*Data block*:
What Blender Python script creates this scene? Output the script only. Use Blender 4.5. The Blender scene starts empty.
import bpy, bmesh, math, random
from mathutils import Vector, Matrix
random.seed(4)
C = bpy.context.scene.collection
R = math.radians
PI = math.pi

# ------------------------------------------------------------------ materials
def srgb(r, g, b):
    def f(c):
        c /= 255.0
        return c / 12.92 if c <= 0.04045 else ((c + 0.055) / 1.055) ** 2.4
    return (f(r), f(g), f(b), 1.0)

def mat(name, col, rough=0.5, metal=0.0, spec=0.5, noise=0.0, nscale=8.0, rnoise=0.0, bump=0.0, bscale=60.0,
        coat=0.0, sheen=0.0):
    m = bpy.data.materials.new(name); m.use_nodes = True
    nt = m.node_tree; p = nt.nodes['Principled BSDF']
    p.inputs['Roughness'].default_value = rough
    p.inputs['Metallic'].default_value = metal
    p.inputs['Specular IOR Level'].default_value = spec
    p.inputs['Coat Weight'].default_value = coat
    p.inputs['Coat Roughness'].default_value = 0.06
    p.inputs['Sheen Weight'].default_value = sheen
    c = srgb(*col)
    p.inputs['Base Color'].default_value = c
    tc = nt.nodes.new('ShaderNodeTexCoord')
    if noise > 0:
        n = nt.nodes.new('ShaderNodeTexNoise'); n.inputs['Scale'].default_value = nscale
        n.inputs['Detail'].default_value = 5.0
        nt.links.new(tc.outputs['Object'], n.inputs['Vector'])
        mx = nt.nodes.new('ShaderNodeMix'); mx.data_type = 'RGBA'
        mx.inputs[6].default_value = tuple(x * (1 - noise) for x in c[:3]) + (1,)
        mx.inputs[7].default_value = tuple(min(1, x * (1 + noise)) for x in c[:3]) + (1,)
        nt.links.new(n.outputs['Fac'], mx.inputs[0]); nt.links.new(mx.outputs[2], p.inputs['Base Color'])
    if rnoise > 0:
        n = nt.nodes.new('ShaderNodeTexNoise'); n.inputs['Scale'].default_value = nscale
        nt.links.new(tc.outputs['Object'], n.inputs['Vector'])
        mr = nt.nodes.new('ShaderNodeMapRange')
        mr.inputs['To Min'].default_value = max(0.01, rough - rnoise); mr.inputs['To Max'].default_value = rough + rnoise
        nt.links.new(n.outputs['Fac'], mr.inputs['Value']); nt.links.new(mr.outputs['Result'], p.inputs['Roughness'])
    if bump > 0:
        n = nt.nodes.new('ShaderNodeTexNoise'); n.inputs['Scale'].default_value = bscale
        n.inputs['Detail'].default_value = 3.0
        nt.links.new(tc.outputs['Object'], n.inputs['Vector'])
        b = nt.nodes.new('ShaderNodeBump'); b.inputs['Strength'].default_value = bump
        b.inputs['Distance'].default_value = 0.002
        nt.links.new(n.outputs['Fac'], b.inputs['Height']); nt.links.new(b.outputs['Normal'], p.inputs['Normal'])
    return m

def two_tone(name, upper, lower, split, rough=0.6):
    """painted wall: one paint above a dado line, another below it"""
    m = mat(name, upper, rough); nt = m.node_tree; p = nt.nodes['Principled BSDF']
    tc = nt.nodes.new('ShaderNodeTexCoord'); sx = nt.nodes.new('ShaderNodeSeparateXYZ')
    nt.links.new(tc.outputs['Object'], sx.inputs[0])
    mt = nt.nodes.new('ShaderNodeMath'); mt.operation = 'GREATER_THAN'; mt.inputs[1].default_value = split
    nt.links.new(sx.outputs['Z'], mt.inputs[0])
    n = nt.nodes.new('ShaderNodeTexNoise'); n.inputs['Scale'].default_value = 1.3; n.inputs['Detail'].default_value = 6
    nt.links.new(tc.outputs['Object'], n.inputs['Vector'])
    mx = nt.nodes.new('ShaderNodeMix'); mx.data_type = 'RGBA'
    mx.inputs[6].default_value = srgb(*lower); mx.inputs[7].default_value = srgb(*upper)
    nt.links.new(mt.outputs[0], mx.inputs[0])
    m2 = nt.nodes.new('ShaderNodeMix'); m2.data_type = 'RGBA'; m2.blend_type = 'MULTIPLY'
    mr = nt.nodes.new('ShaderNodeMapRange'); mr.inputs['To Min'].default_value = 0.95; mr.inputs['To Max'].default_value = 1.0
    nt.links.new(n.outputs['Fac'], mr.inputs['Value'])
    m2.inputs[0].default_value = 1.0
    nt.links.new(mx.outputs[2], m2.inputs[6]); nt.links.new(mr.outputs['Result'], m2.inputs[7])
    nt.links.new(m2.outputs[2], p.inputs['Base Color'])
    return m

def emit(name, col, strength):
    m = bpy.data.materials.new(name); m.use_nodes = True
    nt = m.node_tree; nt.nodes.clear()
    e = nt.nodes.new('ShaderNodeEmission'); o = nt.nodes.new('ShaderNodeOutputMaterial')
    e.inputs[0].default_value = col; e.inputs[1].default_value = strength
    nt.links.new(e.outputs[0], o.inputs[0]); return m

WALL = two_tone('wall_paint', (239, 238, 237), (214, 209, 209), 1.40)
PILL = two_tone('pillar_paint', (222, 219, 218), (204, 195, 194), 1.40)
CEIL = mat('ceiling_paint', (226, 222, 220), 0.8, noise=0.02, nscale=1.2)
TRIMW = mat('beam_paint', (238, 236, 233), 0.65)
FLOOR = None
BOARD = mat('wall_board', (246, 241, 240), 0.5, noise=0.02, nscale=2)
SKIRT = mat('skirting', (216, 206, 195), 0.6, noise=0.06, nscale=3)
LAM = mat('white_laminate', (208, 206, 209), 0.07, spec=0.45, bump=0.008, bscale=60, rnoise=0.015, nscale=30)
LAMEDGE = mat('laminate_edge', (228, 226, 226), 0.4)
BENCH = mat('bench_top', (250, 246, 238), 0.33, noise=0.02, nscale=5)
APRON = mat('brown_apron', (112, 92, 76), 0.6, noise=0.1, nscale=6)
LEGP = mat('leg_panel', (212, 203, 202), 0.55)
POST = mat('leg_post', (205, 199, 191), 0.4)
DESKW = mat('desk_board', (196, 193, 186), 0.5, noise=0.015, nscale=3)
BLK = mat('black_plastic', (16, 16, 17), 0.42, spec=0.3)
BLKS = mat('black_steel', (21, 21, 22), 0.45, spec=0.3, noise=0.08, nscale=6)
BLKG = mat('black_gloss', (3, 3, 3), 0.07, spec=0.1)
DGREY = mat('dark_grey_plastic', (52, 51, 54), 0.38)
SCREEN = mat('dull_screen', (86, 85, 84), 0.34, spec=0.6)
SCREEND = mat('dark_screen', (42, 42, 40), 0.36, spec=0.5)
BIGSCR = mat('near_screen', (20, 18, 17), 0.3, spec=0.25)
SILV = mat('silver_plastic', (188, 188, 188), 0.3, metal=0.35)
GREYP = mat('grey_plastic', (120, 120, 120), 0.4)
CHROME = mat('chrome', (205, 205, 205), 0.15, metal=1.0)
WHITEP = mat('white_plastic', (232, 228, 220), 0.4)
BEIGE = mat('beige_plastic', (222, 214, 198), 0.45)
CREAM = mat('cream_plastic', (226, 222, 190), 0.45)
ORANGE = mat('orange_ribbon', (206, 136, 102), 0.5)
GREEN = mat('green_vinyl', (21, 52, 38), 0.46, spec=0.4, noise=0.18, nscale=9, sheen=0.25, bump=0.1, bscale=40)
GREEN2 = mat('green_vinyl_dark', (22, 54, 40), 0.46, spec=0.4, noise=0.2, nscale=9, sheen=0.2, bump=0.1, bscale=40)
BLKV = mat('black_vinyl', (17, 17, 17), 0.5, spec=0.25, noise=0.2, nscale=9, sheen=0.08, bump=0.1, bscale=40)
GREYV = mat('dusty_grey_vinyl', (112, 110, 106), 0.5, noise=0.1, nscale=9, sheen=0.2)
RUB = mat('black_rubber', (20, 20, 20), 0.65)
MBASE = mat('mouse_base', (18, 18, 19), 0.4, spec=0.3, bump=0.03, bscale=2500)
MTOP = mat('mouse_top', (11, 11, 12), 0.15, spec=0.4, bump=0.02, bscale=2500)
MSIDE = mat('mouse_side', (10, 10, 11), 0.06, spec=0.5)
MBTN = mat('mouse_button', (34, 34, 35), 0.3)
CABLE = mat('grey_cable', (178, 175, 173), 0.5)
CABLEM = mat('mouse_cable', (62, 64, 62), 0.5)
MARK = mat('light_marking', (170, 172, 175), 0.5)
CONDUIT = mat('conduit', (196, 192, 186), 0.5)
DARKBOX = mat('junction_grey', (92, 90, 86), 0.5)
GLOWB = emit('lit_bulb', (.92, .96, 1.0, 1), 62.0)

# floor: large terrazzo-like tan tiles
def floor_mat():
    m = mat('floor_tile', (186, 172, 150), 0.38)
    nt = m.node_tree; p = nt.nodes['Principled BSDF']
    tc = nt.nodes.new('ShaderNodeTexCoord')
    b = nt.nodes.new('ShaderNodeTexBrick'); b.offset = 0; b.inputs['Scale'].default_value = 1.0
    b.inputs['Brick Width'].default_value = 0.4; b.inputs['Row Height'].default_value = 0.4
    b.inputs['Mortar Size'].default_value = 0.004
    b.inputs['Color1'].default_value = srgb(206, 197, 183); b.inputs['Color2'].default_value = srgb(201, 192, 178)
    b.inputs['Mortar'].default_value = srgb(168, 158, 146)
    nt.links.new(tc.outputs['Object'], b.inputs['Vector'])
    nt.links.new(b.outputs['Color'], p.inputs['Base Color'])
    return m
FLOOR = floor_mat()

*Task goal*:
From the opening line of the data above through the line that contains "return (f(r), f(g), f(b), 1.0)", please print each line as it stands and only those lines.

*Exercise result*:
What Blender Python script creates this scene? Output the script only. Use Blender 4.5. The Blender scene starts empty.
import bpy, bmesh, math, random
from mathutils import Vector, Matrix
random.seed(4)
C = bpy.context.scene.collection
R = math.radians
PI = math.pi

# ------------------------------------------------------------------ materials
def srgb(r, g, b):
    def f(c):
        c /= 255.0
        return c / 12.92 if c <= 0.04045 else ((c + 0.055) / 1.055) ** 2.4
    return (f(r), f(g), f(b), 1.0)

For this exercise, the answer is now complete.